1. Design For Failure
A distributed system with microservices is going to fail.
You must design the system to tolerate failure at multiple levels such as infrastructure, database, and individual services. Use circuit breakers, bulkheads, or graceful degradation methods to deal with failures.
2. Build Small Services
A microservice should not do multiple things at once.
A good microservice is designed to do one thing well.
3. Use lightweight protocols for communication
Communication is the core of a distributed system.
Microservices must talk to each other using lightweight protocols. Options include REST, gRPC, or message brokers.
4. Implement service discovery
To communicate with each other, microservices need to discover each other over the network.
Implement service discovery using tools such as Consul, Eureka, or Kubernetes Services
5. Data Ownership
In microservices, data should be owned and managed by the individual services.
The goal should be to reduce coupling between services so that they can evolve independently.

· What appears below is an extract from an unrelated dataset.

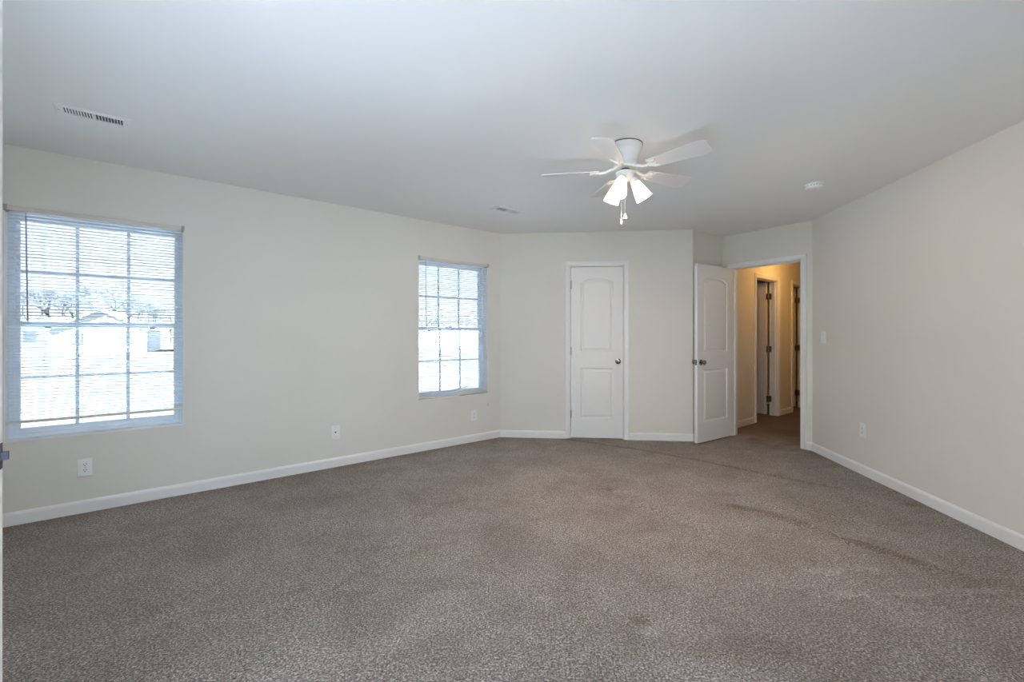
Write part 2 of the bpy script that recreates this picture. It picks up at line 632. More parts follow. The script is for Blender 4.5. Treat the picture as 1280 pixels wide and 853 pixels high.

6. Use resiliency patterns
Implement specific resiliency patterns to improve the availability of the services.
Examples: retry policies, caching, and rate limiting.
7. Security at all levels
In a microservices-based system, the attack surface is quite large. You must implement security at every level of the service communication path.
8. Centralized logging
Logs are important to finding issues in a system. With multiple services, they become critical.
9. Use containerization techniques
To deploy microservices in an isolated manner, use containerization techniques.
Tools like Docker and Kubernetes can help with this as they are meant to simplify the scaling and deployment of a microservice.